Rose Mary Catudio is part of Eastern Samar’s Provincial Planning and Development Office. Her work in the province involves mapping, surveying, and plotting of geotags of farm-to-market roads and water system projects. One of the challenges she encountered during her mapping work was the use of outdated equipment, which required a lot of waiting time to render and upload satellite images to mapping applications. However, despite not having the latest technology, Rose expressed optimism about her learning from the training. “It turns out that drones can be used for digitizing maps. We've only used Google Earth before. Our place has many remote, upland areas that are difficult to reach for mapping, and when there are calamities, it's easier to access through aerial views. It's easy to see the damages caused by the calamity," she said. 



Meanwhile, novice drone operator Christian Jasper Portes from Quezon Province’s Agriculture Office highlighted how agriculture can benefit from drone technology. Activities such as drone seeding, where drones are fitted out with seed-carrying containers, and crop health monitoring to keep watch for potential problems and optimize the field in a timely manner. “Drones can already be used in agriculture since we’re already into modern farming. Validation and monitoring will be much easier. The drone will take care of checking the farmland or any agriculture-related areas for us,” he shared.


Learning from the Best 


Albay Province has a storied history of overcoming disasters, primarily due to perennial typhoons and the eruptions of Mayon Volcano. Albay Public Safety and Emergency Management Head Dr. Cedric D. Daep's passion for disaster risk reduction and management (DRRM) is contagious. He eagerly shared his knowledge with the participants and emphasized the need for local government units to prioritize digital mapping as a tool for providing essential information for simplified planning and risk assessment. "This is the only tool that can make DRRM and the planning officers' jobs easier," he declared. 

The training aimed to provide remote pilots with the essential skills for thorough risk analysis and effective disaster response. It covered a range of topics, from the fundamentals of risk and digital mapping to the complexities of drone operations. Participants learned about flight planning, on-site pre-flight procedures, drone operation, post-flight procedures, and map creation. The hands-on sessions included actual drone flight operations, image acquisition, and map rendering, which ensured that trainees gained practical experience alongside theoretical knowledge.



The handover of drones signifies SHIELD's forward-thinking approach to DRRM. By merging cutting-edge technology with hands-on practical training, this initiative addresses current disaster management needs and lays a strong foundation for future challenges. With Mayon Volcano as a silent witness, the newly trained drone operators are ready to face the challenges ahead, transforming their purpose and passion for disaster risk reduction into actionable, life-saving strategies. For the provinces of Agusan del Norte, Agusan del Sur, Eastern Samar, Northern Samar, Davao Oriental, and Quezon, where natural hazards and extreme weather events are a constant threat, the ability to map affected areas quickly and accurately is a game-changer. These newly handed-over drones, and with the comprehensive training, enable the local disaster response teams to be finally wired for resilience. With precision and speed, they can now conduct rapid assessments, pinpoint vulnerable areas, and plan evacuations or interventions that can save lives and resources.

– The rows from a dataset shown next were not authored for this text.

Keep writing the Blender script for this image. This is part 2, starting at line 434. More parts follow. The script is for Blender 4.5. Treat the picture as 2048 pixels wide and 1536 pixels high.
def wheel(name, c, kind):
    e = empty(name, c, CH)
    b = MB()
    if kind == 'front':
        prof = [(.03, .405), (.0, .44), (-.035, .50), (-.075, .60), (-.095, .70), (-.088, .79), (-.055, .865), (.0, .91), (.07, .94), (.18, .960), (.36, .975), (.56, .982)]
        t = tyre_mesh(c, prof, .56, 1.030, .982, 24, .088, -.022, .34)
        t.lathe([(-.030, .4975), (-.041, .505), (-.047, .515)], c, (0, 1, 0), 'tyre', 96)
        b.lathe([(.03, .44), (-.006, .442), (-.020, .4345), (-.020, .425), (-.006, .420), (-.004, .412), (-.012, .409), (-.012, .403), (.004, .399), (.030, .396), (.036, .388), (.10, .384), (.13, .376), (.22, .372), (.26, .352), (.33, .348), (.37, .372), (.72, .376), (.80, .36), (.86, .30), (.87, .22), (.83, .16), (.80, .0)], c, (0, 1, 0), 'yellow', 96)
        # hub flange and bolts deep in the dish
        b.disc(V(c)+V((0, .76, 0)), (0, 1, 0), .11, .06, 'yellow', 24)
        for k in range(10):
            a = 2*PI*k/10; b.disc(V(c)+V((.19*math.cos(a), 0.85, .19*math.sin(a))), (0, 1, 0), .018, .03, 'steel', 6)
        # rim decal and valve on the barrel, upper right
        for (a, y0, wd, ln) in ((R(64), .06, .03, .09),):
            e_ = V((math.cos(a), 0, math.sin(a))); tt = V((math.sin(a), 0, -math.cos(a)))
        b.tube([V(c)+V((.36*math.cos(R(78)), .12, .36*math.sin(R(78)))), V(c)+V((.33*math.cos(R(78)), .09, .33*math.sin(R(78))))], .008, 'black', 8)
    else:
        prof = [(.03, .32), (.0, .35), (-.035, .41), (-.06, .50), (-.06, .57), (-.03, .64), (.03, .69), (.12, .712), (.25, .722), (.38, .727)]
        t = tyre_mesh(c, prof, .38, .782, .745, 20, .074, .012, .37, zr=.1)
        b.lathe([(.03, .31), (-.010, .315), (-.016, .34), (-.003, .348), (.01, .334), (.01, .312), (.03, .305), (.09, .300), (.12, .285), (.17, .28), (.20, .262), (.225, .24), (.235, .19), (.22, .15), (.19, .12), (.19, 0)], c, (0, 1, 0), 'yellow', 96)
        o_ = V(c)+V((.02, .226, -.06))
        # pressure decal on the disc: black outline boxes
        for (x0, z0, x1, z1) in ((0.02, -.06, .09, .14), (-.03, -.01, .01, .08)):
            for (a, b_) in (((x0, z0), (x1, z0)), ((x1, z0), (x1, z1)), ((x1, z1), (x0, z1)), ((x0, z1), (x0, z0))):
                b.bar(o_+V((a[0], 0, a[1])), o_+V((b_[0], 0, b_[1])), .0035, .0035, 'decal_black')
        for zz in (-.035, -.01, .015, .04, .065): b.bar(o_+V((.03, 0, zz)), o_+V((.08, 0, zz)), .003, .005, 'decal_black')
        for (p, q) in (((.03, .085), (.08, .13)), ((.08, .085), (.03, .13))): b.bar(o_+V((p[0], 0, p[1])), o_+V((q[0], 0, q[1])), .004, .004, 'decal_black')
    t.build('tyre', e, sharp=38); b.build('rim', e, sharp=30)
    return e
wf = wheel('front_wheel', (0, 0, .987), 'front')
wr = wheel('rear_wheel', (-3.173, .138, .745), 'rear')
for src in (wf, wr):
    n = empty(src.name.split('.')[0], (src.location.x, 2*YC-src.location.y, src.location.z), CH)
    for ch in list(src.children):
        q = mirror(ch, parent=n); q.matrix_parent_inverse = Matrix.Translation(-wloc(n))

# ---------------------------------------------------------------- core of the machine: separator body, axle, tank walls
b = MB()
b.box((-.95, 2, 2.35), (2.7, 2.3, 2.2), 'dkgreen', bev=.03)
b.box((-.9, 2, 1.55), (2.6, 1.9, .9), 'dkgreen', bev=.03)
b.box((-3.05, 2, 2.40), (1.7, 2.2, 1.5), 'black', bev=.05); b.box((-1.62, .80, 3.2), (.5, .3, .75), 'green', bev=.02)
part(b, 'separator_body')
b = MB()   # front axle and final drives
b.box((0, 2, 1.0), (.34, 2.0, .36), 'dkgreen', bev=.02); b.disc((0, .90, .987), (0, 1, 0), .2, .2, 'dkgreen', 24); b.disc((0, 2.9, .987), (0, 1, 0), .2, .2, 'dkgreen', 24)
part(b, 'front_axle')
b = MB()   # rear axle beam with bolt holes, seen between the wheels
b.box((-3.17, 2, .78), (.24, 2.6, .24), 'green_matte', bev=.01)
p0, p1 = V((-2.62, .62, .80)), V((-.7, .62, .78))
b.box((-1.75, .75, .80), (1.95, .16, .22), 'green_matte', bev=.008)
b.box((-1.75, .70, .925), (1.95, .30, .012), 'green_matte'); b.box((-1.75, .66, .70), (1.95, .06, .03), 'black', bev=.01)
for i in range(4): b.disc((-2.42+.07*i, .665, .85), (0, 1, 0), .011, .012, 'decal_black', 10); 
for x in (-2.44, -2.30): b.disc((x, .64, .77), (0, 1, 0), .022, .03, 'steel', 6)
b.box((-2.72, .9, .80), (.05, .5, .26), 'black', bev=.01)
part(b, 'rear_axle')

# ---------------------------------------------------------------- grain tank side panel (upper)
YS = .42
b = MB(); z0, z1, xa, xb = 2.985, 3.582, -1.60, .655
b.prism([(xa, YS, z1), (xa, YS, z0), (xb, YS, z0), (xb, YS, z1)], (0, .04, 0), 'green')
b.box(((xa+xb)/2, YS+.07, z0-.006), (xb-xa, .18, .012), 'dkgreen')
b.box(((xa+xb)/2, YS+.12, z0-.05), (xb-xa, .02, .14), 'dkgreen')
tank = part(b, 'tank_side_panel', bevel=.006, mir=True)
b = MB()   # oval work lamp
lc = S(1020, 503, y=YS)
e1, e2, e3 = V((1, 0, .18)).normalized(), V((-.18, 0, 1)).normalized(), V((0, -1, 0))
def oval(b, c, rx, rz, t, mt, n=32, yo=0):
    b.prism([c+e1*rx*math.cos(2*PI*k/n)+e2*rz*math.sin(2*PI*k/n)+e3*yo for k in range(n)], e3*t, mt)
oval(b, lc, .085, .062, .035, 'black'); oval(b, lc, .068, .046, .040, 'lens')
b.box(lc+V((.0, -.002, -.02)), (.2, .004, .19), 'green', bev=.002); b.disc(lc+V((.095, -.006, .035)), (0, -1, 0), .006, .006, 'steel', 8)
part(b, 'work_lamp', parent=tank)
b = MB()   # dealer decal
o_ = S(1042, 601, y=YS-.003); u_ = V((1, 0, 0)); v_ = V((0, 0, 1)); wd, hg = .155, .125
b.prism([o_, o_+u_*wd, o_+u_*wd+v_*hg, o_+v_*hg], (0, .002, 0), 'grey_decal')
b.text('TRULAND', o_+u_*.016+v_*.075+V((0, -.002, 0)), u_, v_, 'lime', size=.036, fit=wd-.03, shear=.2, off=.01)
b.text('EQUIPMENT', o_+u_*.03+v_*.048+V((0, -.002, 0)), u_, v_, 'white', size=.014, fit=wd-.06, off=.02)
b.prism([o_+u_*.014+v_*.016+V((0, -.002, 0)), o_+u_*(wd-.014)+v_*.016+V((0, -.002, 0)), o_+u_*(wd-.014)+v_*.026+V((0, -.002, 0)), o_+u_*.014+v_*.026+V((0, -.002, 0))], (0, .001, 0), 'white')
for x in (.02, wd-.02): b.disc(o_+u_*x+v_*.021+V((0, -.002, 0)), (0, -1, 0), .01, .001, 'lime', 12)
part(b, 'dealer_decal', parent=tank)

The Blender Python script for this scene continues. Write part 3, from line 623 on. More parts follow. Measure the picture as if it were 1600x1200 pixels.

The Strengthening Institutions and Empowering Localities against Disasters and Climate Change (SHIELD) Programme is implemented by the UNDP Philippines and consortium partners: Philippine Business for Social Progress (PBSP), National Resilience Council (NRC), Consortium of Bangsamoro Civil Society (CBCS), and United Nations Human Settlements Programme (UN-Habitat), together with government partners: Department of the Interior and Local Government (DILG), Office of the Civil Defense (OCD), and Department of Science and Technology (DOST), with generous support from the Australian Embassy in the Philippines. The program aims to assist the Government of the Philippines in addressing the increasing risks of disasters and climate change, one community at a time.